Mikal Cronin: Mikal Cronin

Mikal Cronin
Mikal Cronin
Trouble in Mind
2011-09-20

If four-part harmonies, jangly guitars, arrangements reminiscent of 1960s psychedelia, and indelible vocal melodies are unfashionable, blackballed poperties absent from most music in the year two-thousand and twelve (which they are, even if they occasionally manage to sneak their way into a Girls or Best Coast beach party), then Mikal Cronin is Ernest Worrell. We’re talking permanent testicular damage from the amount of wedgies this guy received. Earning his pop outsider stripes by playing a supplementary role in Ty Segall’s live band and fraternizing with likeminded Californian Nuggets revivalists, he’s finally decided to make a full length record entirely of his own creation.

The differences between Cronin and his friend and collaborator Segall, and other SoCal pop nostalgists cut from a similar cloth (I’m looking at you, Burger Records’ roster!), are subtle, but of extraordinary significance. Cronin’s music is essentially a similar type of fuzzy, anachronistic, “garage-y,” Jay Reatardesque pop, but it doesn’t immediately strike you as any of these things because there’s also an undercurrent of complete, aberrant originality coursing through the record’s grooves. Cronin is consciously appropriating aspects of the music he loves, but he’s borrowing the most tenuous among them. The first track “Is It Alright” kicks off with approximately 25 seconds of barbershop choir serenading that seems like it could have been lifted straight from the “Heroes & Villains” bridge, before exploding and totally transmogrifying into a precocious powerpop tune, uncannily recalling British forebears The Creation, The Troggs, and early Kinks. (The transition literally made me jump the first time I spun the wax). The song takes one more dramatic turn before its abrupt conclusion, and it’s down the most unexpected avenue — it resolves with a jarring stereophonic flute duel, reminiscent of late ’60s, bluesy Jethro Tull, before their concept albums and oppressive grandiosity. He’s pillaging the deep cuts, guys.

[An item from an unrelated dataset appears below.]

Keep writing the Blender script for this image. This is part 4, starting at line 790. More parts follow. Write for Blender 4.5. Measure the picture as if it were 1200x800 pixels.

The next track “Apathy” is even better and more ruthless then the first. While it initially sounds like it’s going to be subdued acoustic guitar track (which would have been a welcome breather after the symphonic ferocity of “Is It Alright”), the narrator’s grip tightens just in time for the anthemic chorus, “I don’t want apathy!” These two tracks are simply some of the most savage, primordial garage pop songs since Jay Reatard’s early singles. “Green and Blue” sounds more contemporary than anything else on the record, bearing a closer resemblance to Ride’s early material than The Pretty Things, and it’s also the point where things start to get a little uninteresting. I wouldn’t have grieved over the omission of the unremarkable “Get Along”, and “Gone” confirms that garage rock, a genre characterized by layers of growling guitars and pure power, can occasionally sound sterile if the song itself simply isn’t good. “Hold On Me” is a gorgeous, “Oh, Donna”-esque ballad I can imagine accompanying a poignant scene in a Wes Anderson movie, and the final track “The Way Things Go” sounds like a Lennon/McCartney collaboration that didn’t quite make its way onto the final sequence of Abbey Road.

Cronin is one of those songwriters that obviously has an encyclopedic knowledge of the form, and his musical talent lies in his ability to cook a tasty yet imaginative stew of these influences. This is definitely a musician who composes music with his head rather than his gut — the idyllic lyrics are meaningless afterthoughts, scribbled on a napkin minutes before the recording session starts, just so he can sing something. But the best pop tunes are special because of the way they sound, not because of what the words say. Let the rockin’ do the talkin’. “Is It Alright” reminds me of summer, and “Hold On Me” reminds me of prom, even though I’m far from positive what either them are about. Mikal Cronin a master of crafting the impressionistic pop gem — accessible, catchy, ambrosial, and evocative — and that’s a rare and peculiar talent.